Just days later in Montreal, deeply disturbing scenes unfolded during a pro-Palestinian march when an effigy appeared hanging publicly during the demonstration. Many Jewish Canadians immediately recognized the imagery for what it resembled: intimidation, hatred, and violent symbolism directed toward Jews.

Some defenders predictably claimed people were "misinterpreting" the imagery. But history matters. Public displays involving hanging effigies, especially during periods of heightened hostility toward Jews, carry unmistakable implications. Whether intentional or not, such images evoke memories of persecution, fear, and threats of violence.

The larger problem is not merely the actions of extremists. The larger problem is the growing unwillingness of Canadian institutions to confront extremism honestly and clearly.


For years, Canadians have been told that nearly every concern about rising radicalism should simply be dismissed as "Islamophobia." Legitimate concerns about extremist rhetoric, antisemitic activism, or radical ideological movements are often shut down before serious discussion can even begin. Meanwhile, Jewish Canadians increasingly report feeling unsafe in universities, neighborhoods, synagogues, and public demonstrations.

Canada's political and cultural climate has changed dramatically since the October 7 Hamas attacks on Israel. Instead of producing widespread moral clarity against terrorism and antisemitism, many protests across Canada have blurred the line between support for Palestinians and outright hostility toward Jews and the existence of Israel itself.

Jewish students have faced harassment on campuses. Synagogues and Jewish institutions have reportedly faced threats and vandalism. Demonstrations increasingly feature rhetoric that would have been politically unthinkable just a decade ago.

What makes this moment especially dangerous is how quickly radical language is becoming mainstreamed among younger generations. Workshops teaching youth activism while phrases like "Jew free" remain visible are not helping young people build peaceful coexistence. They are helping normalize exclusion and hatred.

These developments also resonate with a much broader and deeply troubling pattern across parts of the Middle East. Even the so-called “moderate” Palestinian Authority has repeatedly insisted that any future Palestinian state would be entirely free of Jews. Palestinian laws already make it effectively illegal in many cases to sell land or property to Jews, with severe penalties attached to such transactions. 

At the same time, history shows what often happens when radical anti-Jewish sentiment becomes embedded within society. Jewish populations that once numbered in the hundreds of thousands across Iraq, Syria, Egypt, Yemen, Libya, and other Middle Eastern nations were gradually driven out through persecution, intimidation, confiscation of property, and violence over the past century. 

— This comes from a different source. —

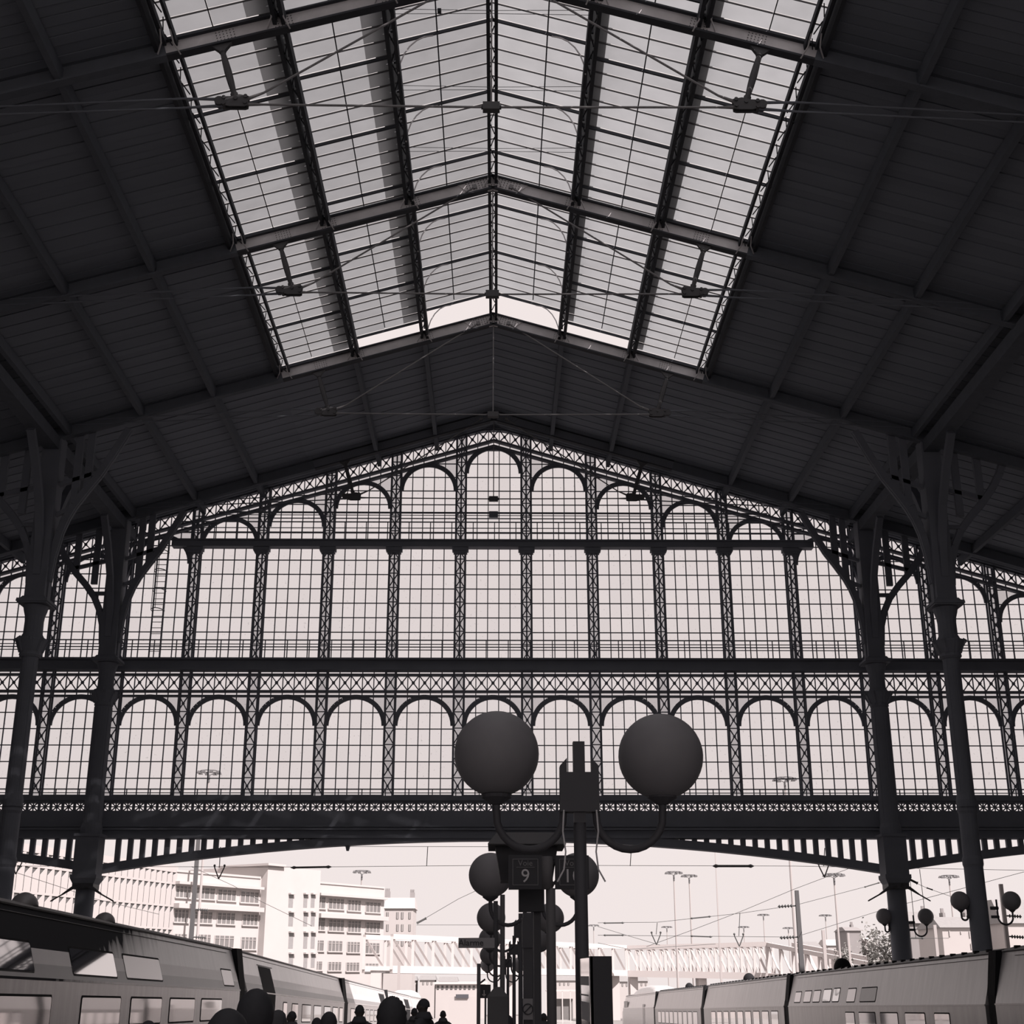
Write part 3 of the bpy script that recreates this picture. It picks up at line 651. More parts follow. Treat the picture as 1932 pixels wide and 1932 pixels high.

Yet in striking contrast, Israel continues to grant full citizenship, voting rights, representation in parliament, and legal protections to its Arab population, which numbers over two million people. That contrast exposes an uncomfortable reality many in the West increasingly refuse to acknowledge: one side openly tolerates visions of being “Jew free,” while the other continues to maintain a multi-ethnic democracy despite constant conflict and security threats.

History repeatedly shows where this road can lead when societies fail to act early.

Europe offers sobering warnings. Many European nations spent years downplaying extremist rhetoric in the name of multicultural harmony, only to later face rising antisemitism, social fragmentation, violence, and growing distrust between communities. Canada now risks repeating many of the same mistakes.

A healthy democracy cannot survive if hatred toward one group becomes acceptable whenever wrapped in the language of political activism.

Canadians should also ask why taxpayer-funded venues continue hosting organizations linked to extremist ideological roots without greater scrutiny. Why are governments so quick to investigate some forms of hate while appearing hesitant when Jews are targeted? Why are police and political leaders often silent until public outrage becomes impossible to ignore?

The truth is uncomfortable but increasingly unavoidable: Jew hatred is no longer hiding quietly at society's fringes. In many cases, it is being displayed openly and publicly with growing confidence.

Canada still has time to reverse course. But that will require moral courage -- from political leaders, media organizations, religious leaders, police forces, and ordinary citizens alike.

Because once societies begin normalizing hatred against Jews, history shows the damage rarely stops there.